At MWC 2026, the Chinese optical fiber maker positioned low-latency hollow-core technology as critical infrastructure for AI training, global connectivity and energy-efficient digital networks.
Yangtze Optical Fibre and Cable Joint Stock Limited Company (YOFC) used MWC Barcelona 2026 to highlight a vision of digital infrastructure shaped by artificial intelligence and next-generation fibre. Under the theme “AI × Fibre,” the company showcased advances in hollow-core fibre and a broader all-optical ecosystem designed to support high-bandwidth, low-latency computing.
The centerpiece of YOFC’s exhibition was its hollow-core fibre technology, which differs from conventional solid-core fibre by guiding light through an air-filled core. According to the company, this approach can reduce transmission latency by roughly 31 percent and significantly lower nonlinear optical effects. Such gains are particularly relevant as AI systems demand faster data transfer between distributed data centers and computing clusters.
As large-scale AI model training becomes more common, infrastructure bottlenecks increasingly shift from processors to networks.
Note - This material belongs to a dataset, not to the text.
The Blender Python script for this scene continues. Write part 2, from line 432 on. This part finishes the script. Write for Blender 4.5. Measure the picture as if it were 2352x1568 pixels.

YOFC’s argument is that improvements in fibre technology can help relieve those constraints, especially when paired with 400G and 800G optical transceivers. The company says it has achieved commercial-scale production of long-length, ultra-low-loss hollow-core fibre, placing it among a limited number of manufacturers able to move beyond laboratory prototypes.
Beyond the fibre itself, YOFC presented a range of application scenarios. These included AI-focused computing centers, global network corridors using submarine cables, and industry-specific fibre solutions for transportation and immersive entertainment. The emphasis on an “all-optical” ecosystem reflects a belief that next-generation networks will rely on deeper integration between physical fibre infrastructure and emerging digital services.
Sustainability also featured prominently in the company’s messaging. YOFC framed hollow-core fibre and related technologies as supporting energy efficiency across the lifecycle of digital infrastructure, from manufacturing to deployment. As AI workloads expand and energy consumption becomes a central concern, network efficiency may become as strategically important as computing power.
While many discussions around AI focus on software breakthroughs, YOFC’s showcase underscored a quieter reality: the intelligence of tomorrow still depends on the physics of light moving through glass—and, increasingly, through air-filled fibre cores.